Ethnographie

«Ethnocentrisme (nom masculin): tendance à privilégier les normes et valeurs de sa propre société pour analyser les autres sociétés», selon le dictionnaire Larousse. L’ethnocentrisme, c’est par exemple considérer que plus personne ne regarde la télévision, car «moi je ne regarde que des séries américaines en ligne». Des déclarations «brutales et excessives» pour Virginie Mary, déléguée générale du Syndicat national de la publicité télévisée (SNPTV), qui vient de réaliser une étude sur les styles de vie des professionnels de la communication par rapport au reste de la population baptisée «Gens de com/Gens normaux», avec l'Ifop. Virginie Mary met en garde: «Il ne faut pas que nous pensions que tout le monde agit comme nous. Arrêtons d’avoir des avis aussi tranchés qui ne concernent que nous.»

Car en vérité le média télévision se porte bien, tient à rappeler le SNPTV. Sur les 26,5 milliards d'euros investis en publicité en 2014, 24,9 étaient destinés au petit écran. Ces recettes publicitaires sont stables (+0,1% en 2014, selon l’Institut de recherches et d’études publicitaires), bien que la consommation de nouveaux formats liés au digital comme le streaming ou le replay explose. Des nouveaux modes de consommation par ailleurs très prisés des «Gens de com», qui pourtant persistent à croire que la télévision est délaissée. En réalité, explique Virginie Mary, «la façon de consommer la télévision évolue, mais plus rapidement chez les gens de com, qui sont toujours en avance». Et comme ils ont tendance à vivre entre eux (52% des Gens de com ont rencontré leurs amis dans le cadre professionnel), l’ethnocentrisme est de mise.

Démarche sociologique

Le titre de l'étude est volontairement accrocheur, voire un brin provocateur, car, comme le rappelle David Leclabart, directeur général de l’agence Australie, qui a signé la campagne de lancement de l'enquête (voir ci-dessous), «personne n’est normal». Car cette étude est en fait une démarche sociologique, inspirée des homologues britanniques du SNPTV, qui veut comprendre les différences de style de vie entre les acteurs de la communication et les personnes exerçant une activité en dehors de ce microcosme. Le but: confronter le style de vie des consommateurs français et de ceux qui font la communication qui leur est destinée. «Les professionnels de la communication doivent toujours se rappeler qui est l’audience», confirme David Leclabart.

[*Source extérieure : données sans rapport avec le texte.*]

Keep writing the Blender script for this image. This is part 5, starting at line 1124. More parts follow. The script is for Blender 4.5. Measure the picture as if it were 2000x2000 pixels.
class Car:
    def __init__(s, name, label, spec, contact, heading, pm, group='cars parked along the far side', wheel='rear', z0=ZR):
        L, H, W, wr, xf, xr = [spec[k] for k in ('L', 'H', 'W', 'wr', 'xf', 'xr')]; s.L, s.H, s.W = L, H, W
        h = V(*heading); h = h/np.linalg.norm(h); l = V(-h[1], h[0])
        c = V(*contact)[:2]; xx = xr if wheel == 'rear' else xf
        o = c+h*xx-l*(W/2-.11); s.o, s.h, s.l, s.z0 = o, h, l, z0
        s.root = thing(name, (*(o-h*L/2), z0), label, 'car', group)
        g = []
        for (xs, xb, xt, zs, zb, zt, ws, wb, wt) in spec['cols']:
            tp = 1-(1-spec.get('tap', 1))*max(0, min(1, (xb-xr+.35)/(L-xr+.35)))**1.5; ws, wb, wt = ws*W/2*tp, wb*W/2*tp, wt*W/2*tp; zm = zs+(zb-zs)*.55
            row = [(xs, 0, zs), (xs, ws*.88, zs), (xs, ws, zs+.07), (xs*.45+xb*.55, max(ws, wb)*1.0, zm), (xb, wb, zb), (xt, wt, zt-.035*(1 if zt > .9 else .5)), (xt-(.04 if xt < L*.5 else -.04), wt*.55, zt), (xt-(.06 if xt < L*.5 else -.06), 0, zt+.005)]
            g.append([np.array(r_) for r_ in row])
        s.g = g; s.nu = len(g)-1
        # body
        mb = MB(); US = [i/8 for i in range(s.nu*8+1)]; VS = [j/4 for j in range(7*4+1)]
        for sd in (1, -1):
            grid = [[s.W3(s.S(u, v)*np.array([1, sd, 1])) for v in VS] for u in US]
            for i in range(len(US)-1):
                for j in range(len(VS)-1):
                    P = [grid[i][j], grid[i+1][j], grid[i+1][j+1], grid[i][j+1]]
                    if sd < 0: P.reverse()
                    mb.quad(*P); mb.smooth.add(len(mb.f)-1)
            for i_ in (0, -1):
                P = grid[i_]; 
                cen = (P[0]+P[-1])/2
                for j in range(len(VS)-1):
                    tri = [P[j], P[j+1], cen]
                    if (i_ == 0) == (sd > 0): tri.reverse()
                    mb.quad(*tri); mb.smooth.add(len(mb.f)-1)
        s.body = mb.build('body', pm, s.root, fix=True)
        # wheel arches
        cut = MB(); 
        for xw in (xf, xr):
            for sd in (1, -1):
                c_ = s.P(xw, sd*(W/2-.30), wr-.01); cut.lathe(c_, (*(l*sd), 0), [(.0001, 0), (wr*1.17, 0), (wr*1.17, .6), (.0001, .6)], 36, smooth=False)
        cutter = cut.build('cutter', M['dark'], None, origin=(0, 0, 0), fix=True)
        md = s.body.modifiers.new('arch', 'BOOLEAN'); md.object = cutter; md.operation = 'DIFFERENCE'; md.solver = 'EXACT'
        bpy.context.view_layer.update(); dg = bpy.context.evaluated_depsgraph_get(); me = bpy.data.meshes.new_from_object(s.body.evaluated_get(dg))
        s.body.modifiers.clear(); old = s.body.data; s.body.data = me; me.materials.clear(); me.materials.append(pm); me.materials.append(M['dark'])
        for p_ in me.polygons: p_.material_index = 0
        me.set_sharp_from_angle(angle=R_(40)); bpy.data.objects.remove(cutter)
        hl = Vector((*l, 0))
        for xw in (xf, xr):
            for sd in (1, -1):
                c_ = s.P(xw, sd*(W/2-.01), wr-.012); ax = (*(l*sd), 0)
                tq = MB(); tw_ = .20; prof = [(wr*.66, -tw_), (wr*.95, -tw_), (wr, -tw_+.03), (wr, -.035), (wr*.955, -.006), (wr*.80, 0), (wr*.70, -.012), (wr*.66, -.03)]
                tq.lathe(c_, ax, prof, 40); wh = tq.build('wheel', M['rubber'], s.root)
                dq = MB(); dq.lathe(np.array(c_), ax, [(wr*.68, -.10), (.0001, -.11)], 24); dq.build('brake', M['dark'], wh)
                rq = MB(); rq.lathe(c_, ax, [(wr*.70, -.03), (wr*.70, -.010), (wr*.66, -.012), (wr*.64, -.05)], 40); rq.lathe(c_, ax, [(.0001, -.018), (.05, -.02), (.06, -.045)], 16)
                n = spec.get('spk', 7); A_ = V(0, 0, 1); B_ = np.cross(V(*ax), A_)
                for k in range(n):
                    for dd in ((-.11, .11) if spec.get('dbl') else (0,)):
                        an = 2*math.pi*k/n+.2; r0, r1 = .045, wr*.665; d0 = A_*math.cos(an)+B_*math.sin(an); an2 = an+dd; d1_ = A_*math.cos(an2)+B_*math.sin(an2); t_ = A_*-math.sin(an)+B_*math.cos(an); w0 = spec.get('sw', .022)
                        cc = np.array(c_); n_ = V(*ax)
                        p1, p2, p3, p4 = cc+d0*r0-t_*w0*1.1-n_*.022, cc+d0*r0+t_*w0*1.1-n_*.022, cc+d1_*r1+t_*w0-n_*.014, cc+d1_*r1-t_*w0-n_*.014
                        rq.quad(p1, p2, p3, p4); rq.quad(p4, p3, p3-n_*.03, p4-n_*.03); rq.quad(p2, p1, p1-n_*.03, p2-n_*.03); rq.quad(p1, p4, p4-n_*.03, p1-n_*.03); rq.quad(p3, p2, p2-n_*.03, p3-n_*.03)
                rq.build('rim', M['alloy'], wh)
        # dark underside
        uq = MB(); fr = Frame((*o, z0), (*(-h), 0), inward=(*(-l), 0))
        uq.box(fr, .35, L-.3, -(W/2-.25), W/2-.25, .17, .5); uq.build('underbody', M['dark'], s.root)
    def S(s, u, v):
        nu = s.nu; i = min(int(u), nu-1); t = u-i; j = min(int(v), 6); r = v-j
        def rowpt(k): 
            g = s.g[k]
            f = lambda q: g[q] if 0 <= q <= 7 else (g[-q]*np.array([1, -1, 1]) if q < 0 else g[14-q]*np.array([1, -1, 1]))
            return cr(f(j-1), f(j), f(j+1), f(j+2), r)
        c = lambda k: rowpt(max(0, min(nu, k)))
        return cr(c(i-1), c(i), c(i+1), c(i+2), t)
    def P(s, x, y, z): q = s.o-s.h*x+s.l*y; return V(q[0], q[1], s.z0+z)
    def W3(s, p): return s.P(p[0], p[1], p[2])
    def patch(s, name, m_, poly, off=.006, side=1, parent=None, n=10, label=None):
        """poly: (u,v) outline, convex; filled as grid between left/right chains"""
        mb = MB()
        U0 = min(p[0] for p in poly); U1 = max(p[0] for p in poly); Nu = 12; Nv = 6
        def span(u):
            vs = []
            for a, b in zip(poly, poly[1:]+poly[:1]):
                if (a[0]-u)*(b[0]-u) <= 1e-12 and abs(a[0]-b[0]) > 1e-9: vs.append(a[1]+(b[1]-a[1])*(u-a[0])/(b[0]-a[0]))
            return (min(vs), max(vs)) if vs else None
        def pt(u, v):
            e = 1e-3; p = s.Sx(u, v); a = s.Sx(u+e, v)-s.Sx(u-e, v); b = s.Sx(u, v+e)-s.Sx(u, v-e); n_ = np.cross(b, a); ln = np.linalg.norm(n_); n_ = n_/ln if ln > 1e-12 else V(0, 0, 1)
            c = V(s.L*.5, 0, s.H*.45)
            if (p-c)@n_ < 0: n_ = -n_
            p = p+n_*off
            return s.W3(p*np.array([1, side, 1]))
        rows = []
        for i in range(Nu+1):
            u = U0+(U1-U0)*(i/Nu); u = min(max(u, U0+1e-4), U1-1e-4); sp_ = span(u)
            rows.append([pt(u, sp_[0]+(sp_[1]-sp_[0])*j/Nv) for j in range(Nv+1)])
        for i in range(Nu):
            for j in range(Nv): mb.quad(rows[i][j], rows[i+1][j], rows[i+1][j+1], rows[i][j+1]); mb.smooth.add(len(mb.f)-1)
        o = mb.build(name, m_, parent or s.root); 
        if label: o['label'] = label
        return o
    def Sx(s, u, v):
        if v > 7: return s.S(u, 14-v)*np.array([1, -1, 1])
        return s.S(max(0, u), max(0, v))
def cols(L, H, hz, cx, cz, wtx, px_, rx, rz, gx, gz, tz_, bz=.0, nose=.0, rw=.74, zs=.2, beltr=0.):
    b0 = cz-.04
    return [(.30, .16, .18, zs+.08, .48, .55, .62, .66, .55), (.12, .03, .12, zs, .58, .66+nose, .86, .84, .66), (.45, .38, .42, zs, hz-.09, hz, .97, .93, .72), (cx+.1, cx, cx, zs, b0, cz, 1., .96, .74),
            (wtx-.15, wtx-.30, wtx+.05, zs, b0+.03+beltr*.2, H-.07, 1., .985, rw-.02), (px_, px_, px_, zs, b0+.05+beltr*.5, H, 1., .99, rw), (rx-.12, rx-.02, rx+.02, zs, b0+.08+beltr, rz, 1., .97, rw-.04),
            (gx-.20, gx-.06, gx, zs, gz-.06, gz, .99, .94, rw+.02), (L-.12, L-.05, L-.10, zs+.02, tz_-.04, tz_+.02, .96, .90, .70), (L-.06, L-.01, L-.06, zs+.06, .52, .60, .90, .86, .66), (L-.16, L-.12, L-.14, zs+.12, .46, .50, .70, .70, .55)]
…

Pour mener à bien cette vaste mission, 393 professionnels de la publicité, du marketing et de la communication ont été interrogés en ligne par l’Ifop fin août 2014 sur une trentaine d’items, afin de comparer les résultats à ceux d’un panel représentatif de la population française de 1009 personnes. Si certaines questions peuvent prêter à sourire (29% des gens normaux jardinent contre 9% des gens de com, ou 55% des gens de com ont fréquenté un restaurant japonais au cours du mois dernier contre 12% des gens normaux), elles n'en sont pas moins les témoins privilégiés de la relation au temps, aux autres et aux médias des deux populations cibles.

Horaires décalés

Parisiens, lève-tard, fêtards et accros aux réseaux sociaux, tous les clichés que l'on colle généralement aux gens de com ont été soumis à l’étude pour démêler le vrai du faux. Des idées reçues qui ne sont pas infondées. La journée type des gens de com? Ils ne se lèvent qu’à 8 heures du matin, soit deux heures après les Gens normaux. Et ne dînent qu'après 21 heures (32% des gens de com contre seulement 6% des gens normaux). Des journées rythmées par les rendez-vous professionnels: 32% des gens de com ont un déjeuner professionnel au moins une fois par semaine (5% pour les gens normaux) et poursuivent même leur activité en dehors des horaires de travail, puisque 51% des gens de com passent des soirées dans le cadre professionnel (7% pour les gens normaux).

Lorsque les gens de com rentrent chez eux, 79% sont à Paris ou sa région, alors que 81% des gens normaux vivent en province. Le fossé peut se décliner ainsi longtemps (voir tous les résultats), de la course à pied (pratiquée par 49% des gens de com contre 36% des gens normaux) à l’animal de compagnie (55% des gens normaux en ont un, contre 26% des gens de com), en passant par la tablette tactile (81% des gens de com en possèdent une, contre 48% des Gens normaux).

Finalement, sur au moins un point, l'enquête du SNPTV montre que les deux populations étudiées tombent d’accord: 84% des gens de com et des gens normaux pensent que la télévision est le loisir préféré des Français. CQFD.